About 37.5 feet in diameter, the SunCatcher’s new design doesn’t enhance solar performance, but with fewer pieces it does make manufacturing easier, faster and less expensive, and the new dishes – which should start appearing next year – should, by virtue of lowered costs, attract more interest at the commercial solar level.

The less complicated SunCatchers also make servicing easier, reducing times from a week to a few hours, and the parts – steel, mirrors and glass – are also integral to the auto manufacturing sector, which means suppliers in the newly downsized auto industry could revamp production lines and get back in business rather rapidly.
The SunCatchers also use automotive-type closed-loop radiators for cooling, which represents another manufacturing opportunity.

The new SunCatcher design is the result of a cooperative effort between SES and Sandia National Laboratories, which began working on the project in 2002. In 2003, SES brought in a dish manufactured by another firm, but by 2005 was able to install an SES-built (and Sandia-designed) prototype which led to the current design standard.

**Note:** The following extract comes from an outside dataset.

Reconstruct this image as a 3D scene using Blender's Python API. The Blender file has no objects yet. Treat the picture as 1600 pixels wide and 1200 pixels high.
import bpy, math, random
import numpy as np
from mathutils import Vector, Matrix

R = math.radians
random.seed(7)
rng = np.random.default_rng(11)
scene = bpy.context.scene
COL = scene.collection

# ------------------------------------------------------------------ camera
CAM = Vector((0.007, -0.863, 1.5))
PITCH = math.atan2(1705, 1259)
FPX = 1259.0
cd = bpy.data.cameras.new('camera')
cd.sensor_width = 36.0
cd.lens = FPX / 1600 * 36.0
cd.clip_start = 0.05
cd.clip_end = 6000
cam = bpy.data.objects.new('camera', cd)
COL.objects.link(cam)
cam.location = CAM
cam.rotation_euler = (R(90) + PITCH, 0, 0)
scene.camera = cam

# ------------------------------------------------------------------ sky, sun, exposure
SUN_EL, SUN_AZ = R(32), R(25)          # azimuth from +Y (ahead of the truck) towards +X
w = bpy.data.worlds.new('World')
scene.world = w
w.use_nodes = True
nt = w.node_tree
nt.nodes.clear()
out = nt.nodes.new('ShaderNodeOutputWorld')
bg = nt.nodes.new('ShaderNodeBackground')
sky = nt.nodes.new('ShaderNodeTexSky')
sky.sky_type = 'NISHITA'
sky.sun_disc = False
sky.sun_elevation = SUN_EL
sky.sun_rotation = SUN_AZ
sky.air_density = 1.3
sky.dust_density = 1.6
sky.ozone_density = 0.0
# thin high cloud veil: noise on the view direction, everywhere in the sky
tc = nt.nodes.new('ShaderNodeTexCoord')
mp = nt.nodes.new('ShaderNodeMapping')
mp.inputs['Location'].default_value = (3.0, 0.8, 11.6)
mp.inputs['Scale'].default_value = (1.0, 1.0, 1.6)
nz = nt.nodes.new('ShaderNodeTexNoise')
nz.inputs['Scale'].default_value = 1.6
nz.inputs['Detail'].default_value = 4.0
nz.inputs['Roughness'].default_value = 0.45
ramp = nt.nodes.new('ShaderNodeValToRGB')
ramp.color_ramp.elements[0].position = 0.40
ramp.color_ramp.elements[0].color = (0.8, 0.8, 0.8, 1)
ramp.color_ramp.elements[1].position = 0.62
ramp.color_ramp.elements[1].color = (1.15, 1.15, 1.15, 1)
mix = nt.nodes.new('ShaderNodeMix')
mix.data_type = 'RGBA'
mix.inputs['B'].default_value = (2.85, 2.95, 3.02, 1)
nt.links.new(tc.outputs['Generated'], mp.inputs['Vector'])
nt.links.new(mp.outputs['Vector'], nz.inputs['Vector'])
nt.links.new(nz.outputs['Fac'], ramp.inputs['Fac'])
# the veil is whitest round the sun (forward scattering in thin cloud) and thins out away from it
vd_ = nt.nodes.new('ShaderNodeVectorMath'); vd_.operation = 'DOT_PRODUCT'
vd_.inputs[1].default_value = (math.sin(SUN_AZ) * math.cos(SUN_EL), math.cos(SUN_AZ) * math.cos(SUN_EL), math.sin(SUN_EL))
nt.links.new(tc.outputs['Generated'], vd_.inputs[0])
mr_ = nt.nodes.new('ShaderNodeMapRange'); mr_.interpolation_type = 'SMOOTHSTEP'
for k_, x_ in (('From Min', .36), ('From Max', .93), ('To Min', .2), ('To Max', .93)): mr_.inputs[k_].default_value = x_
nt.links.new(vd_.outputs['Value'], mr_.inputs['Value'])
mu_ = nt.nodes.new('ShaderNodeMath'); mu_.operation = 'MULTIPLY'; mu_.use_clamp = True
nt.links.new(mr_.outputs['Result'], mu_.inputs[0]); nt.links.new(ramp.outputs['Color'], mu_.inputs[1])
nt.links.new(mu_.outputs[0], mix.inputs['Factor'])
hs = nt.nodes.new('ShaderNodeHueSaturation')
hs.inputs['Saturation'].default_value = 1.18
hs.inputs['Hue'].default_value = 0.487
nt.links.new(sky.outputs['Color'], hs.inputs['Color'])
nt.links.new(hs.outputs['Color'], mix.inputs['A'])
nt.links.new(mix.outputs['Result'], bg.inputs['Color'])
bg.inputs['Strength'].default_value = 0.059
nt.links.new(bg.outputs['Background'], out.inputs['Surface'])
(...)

Each SunCatcher produces 25 kilowatts of electricity. Placed in solar arrays covering many acres of otherwise unused land, these solar “farms” are potentially able to deliver real power. Currently, according to the Pew Center on Global Climate Change, all forms of solar generation (concentrating, utility-scale and distributed generation) provide only 0.5 percent of the entire generation mix, or 3 terawatt hours per year (TWh/yr) as compared to natural gas, which generates 685 TWh/yr.

The SunCatcher works as a solar concentrator, focusing solar radiation via mirrors attached to a parabolic dish on a receiver, which transmits the heat to a Stirling engine (a self-contained system filled with hydrogen gas).
As the hydrogen heats and cools, the changes in pressure drive a piston inside the engine that produces mechanical power, much like a piston in an automobile engine. In the Stirling engine, however, the mechanical power feeds a generator making electricity.

As improvements in weight, design and manageability overhaul prospects for the commercial solar energy sector, more investors express interest. This, according to Andraka, is where the bulk of the investment is coming from, not from the government, because investors understandably want results; that is, a return on investment. And SES’ new, simplified and lighter SunCatcher appears designed to deliver just that.